WORKING DATA:
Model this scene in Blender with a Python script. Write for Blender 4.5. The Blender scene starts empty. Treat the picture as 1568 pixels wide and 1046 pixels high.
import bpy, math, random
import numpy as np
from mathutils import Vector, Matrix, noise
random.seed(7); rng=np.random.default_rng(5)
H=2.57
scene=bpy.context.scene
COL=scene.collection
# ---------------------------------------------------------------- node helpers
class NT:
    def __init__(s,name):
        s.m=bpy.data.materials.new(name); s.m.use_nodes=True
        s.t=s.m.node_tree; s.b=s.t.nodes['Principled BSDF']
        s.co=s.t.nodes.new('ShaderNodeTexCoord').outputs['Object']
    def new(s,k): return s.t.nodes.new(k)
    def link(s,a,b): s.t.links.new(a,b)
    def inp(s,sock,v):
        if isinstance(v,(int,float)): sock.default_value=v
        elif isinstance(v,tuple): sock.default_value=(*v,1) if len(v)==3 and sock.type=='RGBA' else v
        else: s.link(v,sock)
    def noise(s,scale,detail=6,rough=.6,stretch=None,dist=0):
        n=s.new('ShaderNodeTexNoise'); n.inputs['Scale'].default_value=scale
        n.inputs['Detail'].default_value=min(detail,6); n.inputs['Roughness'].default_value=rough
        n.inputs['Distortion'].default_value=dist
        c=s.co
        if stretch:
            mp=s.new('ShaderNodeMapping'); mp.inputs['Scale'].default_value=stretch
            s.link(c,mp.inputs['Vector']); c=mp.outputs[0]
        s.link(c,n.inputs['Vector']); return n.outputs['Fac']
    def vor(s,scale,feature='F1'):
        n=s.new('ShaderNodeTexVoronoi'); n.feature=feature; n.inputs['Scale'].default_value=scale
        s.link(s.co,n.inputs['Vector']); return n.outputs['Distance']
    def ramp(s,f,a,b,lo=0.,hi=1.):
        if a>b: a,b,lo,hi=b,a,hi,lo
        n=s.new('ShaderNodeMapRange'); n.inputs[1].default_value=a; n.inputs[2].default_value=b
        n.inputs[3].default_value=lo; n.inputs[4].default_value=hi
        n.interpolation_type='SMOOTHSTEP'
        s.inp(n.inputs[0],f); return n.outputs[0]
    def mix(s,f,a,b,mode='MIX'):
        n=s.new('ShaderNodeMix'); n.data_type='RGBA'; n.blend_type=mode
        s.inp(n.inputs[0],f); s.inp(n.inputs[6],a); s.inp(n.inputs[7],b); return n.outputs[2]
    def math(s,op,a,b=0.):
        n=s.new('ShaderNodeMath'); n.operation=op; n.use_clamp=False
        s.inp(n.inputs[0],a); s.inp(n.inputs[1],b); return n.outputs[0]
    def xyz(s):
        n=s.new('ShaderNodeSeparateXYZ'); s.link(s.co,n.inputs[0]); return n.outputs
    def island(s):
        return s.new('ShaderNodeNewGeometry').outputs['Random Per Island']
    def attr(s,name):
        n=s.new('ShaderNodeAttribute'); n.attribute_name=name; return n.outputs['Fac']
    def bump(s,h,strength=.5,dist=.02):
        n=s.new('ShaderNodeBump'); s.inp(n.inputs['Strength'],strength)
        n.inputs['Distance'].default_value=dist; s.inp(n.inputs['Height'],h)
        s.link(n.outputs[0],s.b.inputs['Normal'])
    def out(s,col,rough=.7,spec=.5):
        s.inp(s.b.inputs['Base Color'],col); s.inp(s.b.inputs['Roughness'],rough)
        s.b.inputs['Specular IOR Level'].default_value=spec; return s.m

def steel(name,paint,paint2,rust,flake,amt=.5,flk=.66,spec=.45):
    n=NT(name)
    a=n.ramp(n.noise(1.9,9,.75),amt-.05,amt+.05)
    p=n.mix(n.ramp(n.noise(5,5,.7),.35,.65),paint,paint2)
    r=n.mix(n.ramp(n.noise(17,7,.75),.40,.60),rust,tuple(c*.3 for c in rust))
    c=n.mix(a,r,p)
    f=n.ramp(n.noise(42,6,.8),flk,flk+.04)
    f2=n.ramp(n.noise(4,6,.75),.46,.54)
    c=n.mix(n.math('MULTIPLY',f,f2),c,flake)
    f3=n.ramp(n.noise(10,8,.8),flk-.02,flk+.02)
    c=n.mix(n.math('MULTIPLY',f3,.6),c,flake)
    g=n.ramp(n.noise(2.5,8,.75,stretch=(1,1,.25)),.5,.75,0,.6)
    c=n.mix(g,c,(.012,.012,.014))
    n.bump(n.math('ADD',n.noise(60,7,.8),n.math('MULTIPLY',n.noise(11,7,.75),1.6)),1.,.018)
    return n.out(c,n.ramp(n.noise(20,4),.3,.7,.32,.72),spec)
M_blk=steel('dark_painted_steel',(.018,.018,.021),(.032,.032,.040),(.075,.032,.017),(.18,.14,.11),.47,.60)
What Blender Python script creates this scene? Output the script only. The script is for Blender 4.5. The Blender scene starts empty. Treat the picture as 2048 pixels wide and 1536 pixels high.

SET EXERCISE:
Scan the entries above and work out how many lines include the word "this"; the reply is that number alone.

WORKED SOLUTION:
2